■ **JOB**: Restate word for word the lines of the data below, from the first through the one that has "random.seed(4)".

■ **RECORDS PROVIDED**:
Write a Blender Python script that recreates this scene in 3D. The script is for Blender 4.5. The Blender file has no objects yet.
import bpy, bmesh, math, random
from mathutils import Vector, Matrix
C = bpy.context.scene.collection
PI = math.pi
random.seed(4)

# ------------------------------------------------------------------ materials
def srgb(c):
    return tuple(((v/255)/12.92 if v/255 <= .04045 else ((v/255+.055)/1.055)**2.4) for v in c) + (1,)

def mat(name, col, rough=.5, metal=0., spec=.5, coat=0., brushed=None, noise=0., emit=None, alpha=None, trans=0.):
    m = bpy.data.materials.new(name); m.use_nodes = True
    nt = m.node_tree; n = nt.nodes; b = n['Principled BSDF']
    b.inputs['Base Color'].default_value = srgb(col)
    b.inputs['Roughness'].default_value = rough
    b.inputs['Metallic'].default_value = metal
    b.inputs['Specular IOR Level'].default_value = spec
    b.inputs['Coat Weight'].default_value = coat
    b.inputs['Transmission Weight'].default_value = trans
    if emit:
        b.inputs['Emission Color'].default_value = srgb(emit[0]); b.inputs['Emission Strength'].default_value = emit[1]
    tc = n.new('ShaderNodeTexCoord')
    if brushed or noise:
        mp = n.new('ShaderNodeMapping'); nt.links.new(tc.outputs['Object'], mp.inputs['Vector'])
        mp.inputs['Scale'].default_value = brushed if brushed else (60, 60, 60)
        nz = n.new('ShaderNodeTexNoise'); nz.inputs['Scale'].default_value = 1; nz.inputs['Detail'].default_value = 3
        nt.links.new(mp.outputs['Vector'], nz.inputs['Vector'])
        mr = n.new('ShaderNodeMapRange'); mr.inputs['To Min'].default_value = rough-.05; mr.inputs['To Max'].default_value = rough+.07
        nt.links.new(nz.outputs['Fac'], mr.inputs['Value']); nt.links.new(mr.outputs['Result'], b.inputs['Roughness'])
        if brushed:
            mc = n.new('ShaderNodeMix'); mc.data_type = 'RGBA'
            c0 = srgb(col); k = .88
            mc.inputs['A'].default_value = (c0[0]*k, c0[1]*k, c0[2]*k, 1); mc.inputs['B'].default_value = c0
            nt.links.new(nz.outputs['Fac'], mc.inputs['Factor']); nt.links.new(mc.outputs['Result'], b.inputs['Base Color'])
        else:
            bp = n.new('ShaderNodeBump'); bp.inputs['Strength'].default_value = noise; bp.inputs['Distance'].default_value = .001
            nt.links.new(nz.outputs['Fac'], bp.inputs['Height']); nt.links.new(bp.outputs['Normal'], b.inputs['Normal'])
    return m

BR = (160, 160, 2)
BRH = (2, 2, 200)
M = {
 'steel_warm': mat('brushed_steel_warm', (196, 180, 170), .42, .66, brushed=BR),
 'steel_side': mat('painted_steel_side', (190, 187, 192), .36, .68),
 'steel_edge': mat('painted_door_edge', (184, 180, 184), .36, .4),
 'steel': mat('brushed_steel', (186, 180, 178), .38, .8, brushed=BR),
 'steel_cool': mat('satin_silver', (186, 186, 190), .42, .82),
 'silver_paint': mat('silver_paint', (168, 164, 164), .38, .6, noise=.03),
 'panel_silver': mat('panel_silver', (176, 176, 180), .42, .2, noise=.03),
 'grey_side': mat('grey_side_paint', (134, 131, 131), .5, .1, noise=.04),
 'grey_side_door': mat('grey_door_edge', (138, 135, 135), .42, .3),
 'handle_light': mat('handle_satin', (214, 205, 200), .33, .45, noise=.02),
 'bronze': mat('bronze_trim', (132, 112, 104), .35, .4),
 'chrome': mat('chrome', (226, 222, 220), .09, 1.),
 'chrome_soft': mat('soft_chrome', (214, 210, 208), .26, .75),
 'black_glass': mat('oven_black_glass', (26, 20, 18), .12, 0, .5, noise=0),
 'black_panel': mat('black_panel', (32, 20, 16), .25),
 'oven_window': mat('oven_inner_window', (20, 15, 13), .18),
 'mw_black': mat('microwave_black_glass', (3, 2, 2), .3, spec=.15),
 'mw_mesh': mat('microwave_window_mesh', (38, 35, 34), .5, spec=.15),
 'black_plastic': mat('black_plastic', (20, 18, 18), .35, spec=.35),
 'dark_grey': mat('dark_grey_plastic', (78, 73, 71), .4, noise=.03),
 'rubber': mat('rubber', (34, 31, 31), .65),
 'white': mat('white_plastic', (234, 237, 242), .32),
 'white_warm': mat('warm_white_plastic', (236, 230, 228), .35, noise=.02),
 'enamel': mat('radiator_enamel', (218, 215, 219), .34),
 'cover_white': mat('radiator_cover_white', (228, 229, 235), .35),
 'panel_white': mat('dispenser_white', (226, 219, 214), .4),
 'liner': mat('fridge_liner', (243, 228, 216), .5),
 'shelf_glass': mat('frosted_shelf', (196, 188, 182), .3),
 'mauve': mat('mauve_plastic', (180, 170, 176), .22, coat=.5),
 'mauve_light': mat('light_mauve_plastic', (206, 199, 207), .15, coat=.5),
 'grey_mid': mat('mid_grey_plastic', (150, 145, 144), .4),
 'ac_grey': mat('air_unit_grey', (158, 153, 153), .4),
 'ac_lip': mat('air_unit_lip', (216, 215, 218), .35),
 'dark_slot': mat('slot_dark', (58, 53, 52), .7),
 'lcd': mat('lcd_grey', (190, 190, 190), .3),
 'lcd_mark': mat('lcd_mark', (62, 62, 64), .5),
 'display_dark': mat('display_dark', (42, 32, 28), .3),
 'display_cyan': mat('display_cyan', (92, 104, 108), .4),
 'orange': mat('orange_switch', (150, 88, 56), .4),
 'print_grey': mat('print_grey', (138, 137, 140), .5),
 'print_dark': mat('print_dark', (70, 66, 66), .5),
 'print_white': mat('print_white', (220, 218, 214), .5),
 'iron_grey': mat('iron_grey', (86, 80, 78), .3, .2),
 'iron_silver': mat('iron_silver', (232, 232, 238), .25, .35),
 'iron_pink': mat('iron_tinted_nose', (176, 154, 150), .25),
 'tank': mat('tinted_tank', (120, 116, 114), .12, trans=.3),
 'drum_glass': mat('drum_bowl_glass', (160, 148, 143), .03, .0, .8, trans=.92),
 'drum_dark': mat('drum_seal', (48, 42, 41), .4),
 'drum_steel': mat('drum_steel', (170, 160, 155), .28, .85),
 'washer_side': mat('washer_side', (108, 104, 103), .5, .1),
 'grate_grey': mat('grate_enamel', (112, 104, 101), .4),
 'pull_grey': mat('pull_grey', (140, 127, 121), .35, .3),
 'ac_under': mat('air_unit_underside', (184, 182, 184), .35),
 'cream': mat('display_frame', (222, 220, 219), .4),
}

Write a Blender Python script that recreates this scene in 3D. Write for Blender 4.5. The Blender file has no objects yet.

■ **COMPLETE ANSWER**:
Write a Blender Python script that recreates this scene in 3D. The script is for Blender 4.5. The Blender file has no objects yet.
import bpy, bmesh, math, random
from mathutils import Vector, Matrix
C = bpy.context.scene.collection
PI = math.pi
random.seed(4)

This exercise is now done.